Regardless of how exaggerated and spurious they may have been, it seems that the early health warnings are taken as a sort of code: “We only forbid this substance because it will get you high and free your mind.”  Perhaps this is partly because warnings of this type have been issued over virtually every substance that has been deemed suitable for recreational use and/or consciousness alteration. In the popular and uninformed imagination, absinthe is a dark and forbidden addictive drug, like opium, perhaps consumed in “absinthe dens.”  As romantic and seductive as that notion may be, it is of course founded on myth and misinformation.

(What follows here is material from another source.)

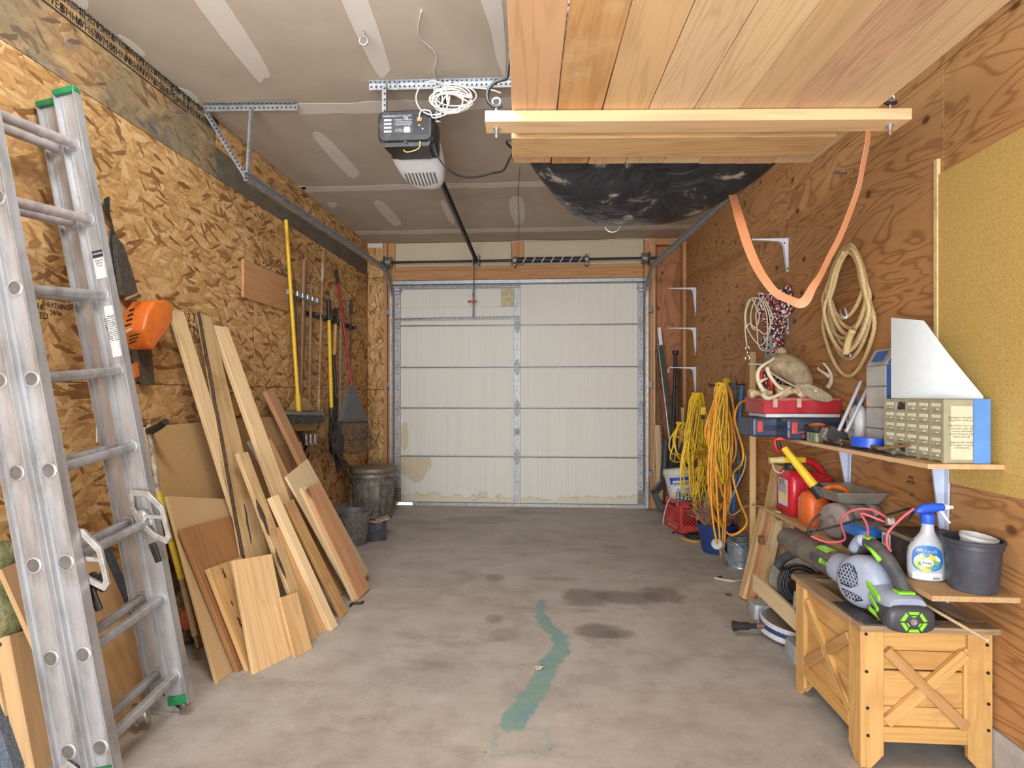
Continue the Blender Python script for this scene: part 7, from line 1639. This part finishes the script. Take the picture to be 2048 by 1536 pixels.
a=V((X0-.005,sy0+.006,.395)); b=V((X0-.005,sy1-.006,.150)); plank('brace',a,a.lerp(b,.46),(0,0,1),.036,.016,M_c3,ch_,.002); plank('brace',a.lerp(b,.54),b,(0,0,1),.036,.016,M_c3,ch_,.002)
box('inner_liner',(X0+.014,Y0+.03,.10),(X1-.004,Y1-.02,.14),M_dark,ch_,0)
box('inner_back',(X1-.012,Y0+.03,.10),(X1-.002,Y1-.02,ZT),M_top,ch_,0); box('inner_back',(X0+.03,Y1-.03,.10),(X1-.012,Y1-.017,ZT),M_top,ch_,0)
# ---- leaf blower lying on the chest
bl=thing('leaf_blower','grey and green cordless leaf blower lying across the chest','leaf blower',(1.08,2.1,.477))
M_bg=plain('blower_grey',(152,160,178),.42,var=.05); M_bd=plain('blower_dark',(74,74,78),.5,var=.15,dirt=(126,118,108),dirt_amt=.35); M_lime=plain('lime_green',(136,206,54),.45,var=.05); M_tube=plain('blower_tube',(92,86,80),.6,var=.2,scale=20,dirt=(142,130,114),dirt_amt=.5)
t0,t1=P(1578,1078,Y=2.58),P(1690,1150,Y=2.14)
t1=V((1.085,2.14,.580)); td=(t1-t0).normalized()
tp=[t0-td*.02,t0-td*.012,t0+td*.02,t1]; m=MB(); m.tube(tp,[.036,.048,.050,.052],22); tb=m.build('blower_tube',M_tube,bl,smooth=45)
MB().lathe([(.034,0),(.0,.001)],t0-td*.0205,20,-td,cap=False).build('tube_mouth',M_blk,tb)
up_=(V((0,0,1))-td*td.z).normalized(); sd_=td.cross(up_).normalized()
if sd_.x>0: sd_=-sd_
def tube_patch(s0,s1,a0,a1,mat,nm,par,e=.0012):
    m=MB(); rows=[]
    for s in (s0,s1):
        c=t0.lerp(t1,s); r=.050+.002*s+e; rows.append([c+(up_*math.cos(a)+sd_*math.sin(a))*r for a in [a0+(a1-a0)*k/8 for k in range(9)]])
    m.loft(rows,cap=False,closed=False); return m.build(nm,mat,par)
tube_patch(.62,.80,-.25,.62,M_lime,'green_label',tb); tube_patch(.76,.88,1.15,1.5,M_lime,'green_label',tb); tube_patch(.88,.98,1.15,1.5,M_white,'white_label',tb)
tube_patch(.6,1.0,1.05,1.62,M_bd,'dark_band',tb,.0006); tube_patch(.80,.99,-.4,.7,plain('camo_patch',(112,104,94),.6,var=.4,scale=26,dirt=(58,54,50),dirt_amt=.8),'camo_patch',tb)
c=t0.lerp(t1,.70)+(up_*math.cos(.22)+sd_*math.sin(.22))*.0535; text('56V',.026,M_white,frame(c,-td,-sd_),tb); c=t0.lerp(t1,.87)+(up_*math.cos(1.32)+sd_*math.sin(1.32))*.0535; text('EGO',.026,M_blk,frame(c,-td,(up_*math.sin(1.32)*1-sd_*math.cos(1.32)*1)),tb)
hc=V((1.10,2.055,.575)); hax=V((-1,-.42,.10)).normalized()
MB().lathe([(.0,-.055),(.06,-.055),(.082,-.04),(.090,-.01),(.090,.02),(.082,.042),(.066,.054),(.030,.058),(.0,.058)],hc,36,hax,cap=False,xdir=(0,1,0)).build('fan_housing',M_bg,bl,smooth=60)
m=MB(); m.loft([[t1+(up_*math.cos(a)+sd_*math.sin(a))*.054-td*.05 for a in [2*math.pi*k/20 for k in range(20)]],[t1+(up_*math.cos(a)+sd_*math.sin(a))*.058+td*.01 for a in [2*math.pi*k/20 for k in range(20)]],[hc+V((0,.02,.0))+(up_*math.cos(a)*.075+sd_*math.sin(a)*.055) for a in [2*math.pi*k/20 for k in range(20)]]]); m.build('outlet_scroll',M_bg,bl,smooth=60)
# intake grille: dark wedge plates with honeycomb holes
hy=(V((0,1,0))-hax*hax.y).normalized(); hz_=hax.cross(hy); 
if hz_.z<0: hz_=-hz_
def hp(u,v,e): 
    r=math.hypot(u,v); z=.0545 if r<.066 else .0545-.012*(r-.066)/.016; z=min(z,.058-.004*r/.066) 
    return hc+hy*u+hz_*v+hax*(z+e)
for poly in ([(.030,.056),(.058,.034),(.064,.002),(.050,-.024),(.010,-.026),(-.020,-.006),(-.012,.030),(.006,.052)],[(.044,-.038),(.026,-.058),(-.010,-.066),(-.040,-.052),(-.030,-.040),(.006,-.038)]):
    m=MB(); m.prism([hp(u,v,.0005) for u,v in poly],hax*.003); gr_=m.build('intake_grille',M_blk,bl)
    cu=sum(p[0] for p in poly)/len(poly); cv=sum(p[1] for p in poly)/len(poly)
    def inside(u,v):
        s_=False; n=len(poly)
        for i in range(n):
            (x1_,y1_),(x2_,y2_)=poly[i],poly[(i+1)%n]
            if (y1_>v)!=(y2_>v) and u<(x2_-x1_)*(v-y1_)/(y2_-y1_)+x1_: s_=not s_
        return s_
    q=MB()
    for i in range(-12,13):
        for j in range(-12,13):
            u=i*.0135+(j%2)*.00675; v=j*.0117
            if inside(u,v) and inside(u+.003,v) and inside(u-.003,v) and inside(u,v+.003) and inside(u,v-.003):
                c=hp(u,v,.004); q.ringprism([c+(hy*math.cos(a)+hz_*math.sin(a))*.0073 for a in [k*math.pi/3+.52 for k in range(6)]],[c+(hy*math.cos(a)+hz_*math.sin(a))*.0052 for a in [k*math.pi/3+.52 for k in range(6)]],hax*.0012)
    o=q.build('honeycomb',M_bg,gr_); o['kind']='stuff'
# handle arch, spine, battery
H=[V((1.115,2.150,.640)),V((1.120,2.115,.690)),V((1.125,2.05,.700)),V((1.132,1.985,.672)),V((1.138,1.935,.625)),V((1.140,1.905,.588))]
hp_=smooth_path(H,5); m=MB(); m.tube(hp_,[.021,.021],12,flat=1.25); m.build('handle',M_bd,bl,smooth=180)
m=MB(); m.tube([h+V((-.012,-.004,.012)) for h in hp_[1:8]],[.019,.019],10,flat=1.1); m.build('handle_front',M_bg,bl,smooth=180)
m=MB(); m.obox(H[2]+V((-.004,.025,.022)),V((.013,0,0)),V((0,.018,.0)),V((0,.0,.005))); m.build('boost_button',M_lime,bl,bevel=.002)
m=MB(); m.tube([hp_[9]+V((-.022,0,.0)),hp_[12]+V((-.026,0,0)),hp_[15]+V((-.022,0,-.004))],[.004,.009],8,flat=1.0); m.build('green_stripe',M_lime,bl,smooth=180)
def yring(x,z,y,w,h,n=18,p=.6): return [V((x+w*math.copysign(abs(math.cos(a))**p,math.cos(a)),y,z+h*math.copysign(abs(math.sin(a))**p,math.sin(a)))) for a in [2*math.pi*k/n for k in range(n)]]
MB().loft([yring(1.115,.560,2.06,.05,.055),yring(1.118,.555,1.99,.048,.042),yring(1.122,.556,1.93,.055,.036),yring(1.124,.560,1.880,.060,.034),yring(1.124,.556,1.862,.056,.028)]).build('rear_body',M_bg,bl,smooth=60)
m=MB(); m.obox((1.128,1.888,.597),V((.026,0,0)),V((0,.018,0)),V((0,0,.004))); rl=m.build('release_button',M_lime,bl,bevel=.002); m=MB(); m.obox((1.128,1.888,.6022),V((.018,0,0)),V((0,.011,0)),V((0,0,.001))); m.build('button_well',plain('lime_dark',(92,150,40),.5),rl)
MB().loft([yring(1.124,.527,1.965,.052,.034),yring(1.126,.522,1.90,.068,.040),yring(1.128,.522,1.862,.074,.043),yring(1.128,.522,1.848,.070,.040),yring(1.128,.522,1.842,.058,.032)]).build('battery',plain('battery_grey',(66,66,72),.45,var=.1),bl,smooth=50)
bt_=[o for o in bpy.data.objects if o.name.startswith('battery') and o.parent==bl][0]
bc_=V((1.128,1.8405,.520))
def hexring(r0,r1,a0,a1,mat,nm):
    m=MB(); pts=[]
    R=lambda a,r:bc_+V((r*1.15*math.cos(a),0,r*math.sin(a)))
    m.prism([R(a0,r1),R(a1,r1),R(a1,r0),R(a0,r0)],(0,-.003,0)); m.build(nm,mat,bt_)
for k in range(6):
    a0=math.pi/3*k+.09; a1=math.pi/3*(k+1)-.09
    hexring(.025,.035,a0,a1,M_lime,'green_trim'); 
    if k in (1,3,5): hexring(.016,.020,a0+.1,a1-.1,M_lime,'green_trim')
MB().lathe([(.011,0),(.010,.004),(.006,.004),(.0,.003)],bc_,16,(0,-1,0),cap=False).build('power_button',M_zinc,bt_)
for u0,z0,u1,z1 in ((-.060,.556,-.066,.530),(-.062,.515,-.050,.497)):
    m=MB(); m.bar(V((1.124+u0,1.965,z0)),V((1.124+u1,1.905,z1)),(0,0,1),.016,.006); m.build('green_stripe',M_lime,bl,bevel=.002)
m=MB(); m.prism([V((1.064,1.99,.600)),V((1.060,1.915,.575)),V((1.060,1.905,.560)),V((1.066,1.985,.575))],(.012,0,0)); m.build('green_stripe',M_lime,bl,bevel=.001)
M_ft=plain('stand_grey',(84,82,82),.4,.4,var=.1)
sd2=thing('metal_stand','dark grey metal stand plate under the blower on chest rim','stand',(1.05,1.95,.477))
m=MB(); m.obox((1.045,2.03,.479),V((.030,0,0)),V((0,.085,0)),V((0,0,.003))); m.build('stand_foot',M_ft,sd2,bevel=.001); m=MB(); m.obox((1.14,1.925,.479),V((.115,0,0)),V((0,.012,0)),V((0,0,.003))); m.build('stand_foot',M_ft,sd2,bevel=.001)
# ================================================================ mitre saw on the floor, stand rail, leaning offcuts
ms=thing('mitre_saw','grey mitre saw on floor behind the chest with black turning knob','saw',(1.2,2.95,0))
M_cast=plain('saw_cast',(172,178,182),.45,.2,var=.08,dirt=(136,134,130),dirt_amt=.3); C0=V((1.305,2.95,0))
for y0,y1 in ((2.62,2.76),(3.13,3.25)):
    MB().loft([rrz(1.10,1.25,y0+.01,y1-.01,.0,.02),rrz(1.095,1.26,y0,y1,.012,.02),rrz(1.105,1.26,y0+.01,y1-.01,.085,.02)]).build('base_pad',M_cast,ms,smooth=40)
m=MB(); arc=[]
for k in range(17):
    a=math.radians(125+110*k/16); arc.append((C0.x+.225*math.cos(a),C0.y+.225*math.sin(a)))
m.prism([V((x,y,.035)) for x,y in arc]+[V((1.40,2.76,.035)),V((1.40,3.14,.035))],(0,0,.045)); m.build('base_casting',M_cast,ms,bevel=.003)
m=MB(); m.ringprism([V((C0.x+.226*math.cos(a),C0.y+.226*math.sin(a),.050)) for a in [2*math.pi*k/40 for k in range(40)]],[V((C0.x+.2,C0.y,.05))+V(((.0),0,0)) if False else V((C0.x+.215*math.cos(a),C0.y+.215*math.sin(a),.050)) for a in [2*math.pi*k/40 for k in range(40)]],(0,0,.018)) if False else None
pts=[V((x-.003,y,.058)) for x,y in arc]; MB().tube(pts,.012,6,flat=.4,up=(0,0,1)).build('angle_scale',plain('scale_blue',(50,70,116),.4),ms); MB().tube([p+V((-.006,0,-.022)) for p in pts],.014,6,flat=.5,up=(0,0,1)).build('scale_lip',plain('scale_white',(206,208,212),.4),ms); MB().tube([p+V((.006,0,.020)) for p in pts],.014,6,flat=.5,up=(0,0,1)).build('scale_lip',plain('scale_white',(206,208,212)),ms)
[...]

This confusion was not helped when, in 1975, del Castillo et al. suggested that the geometric similarity between the thujone molecule and that of tetrahydrocannabinol (THC) might indicate similar effects by activating the same receptors in the brain.  Even though this was demonstrated not to be the case as early as 1978 and again in 1998, you will still find this misinformation repeated as fact in magazine and newspaper articles, on internet forums and web sites and in private discussion.  Thujone is fetishized by those seeking a new exotic high.  It’s more fun than the truth, which is that absinthe is just booze, doesn’t actually contain much thujone, and it never did.

Unless one makes a study of it, one is unlikely to know just how omni-present absinthe was at its height of popularity.  Let’s imagine for a moment the scene in France at the turn of the century.  There were over 30,000 cafés in Paris alone.  The drink of favor was absinthe, which throngs of people congregated to imbibe every day at 5:00 p.m., giving this “Happy Hour” period the nick-name l’Heure Verte, the Green Hour.  Are we really expected to believe that the majority of the drinking population of France was sitting around in cafés every day, hallucinating on absinthe?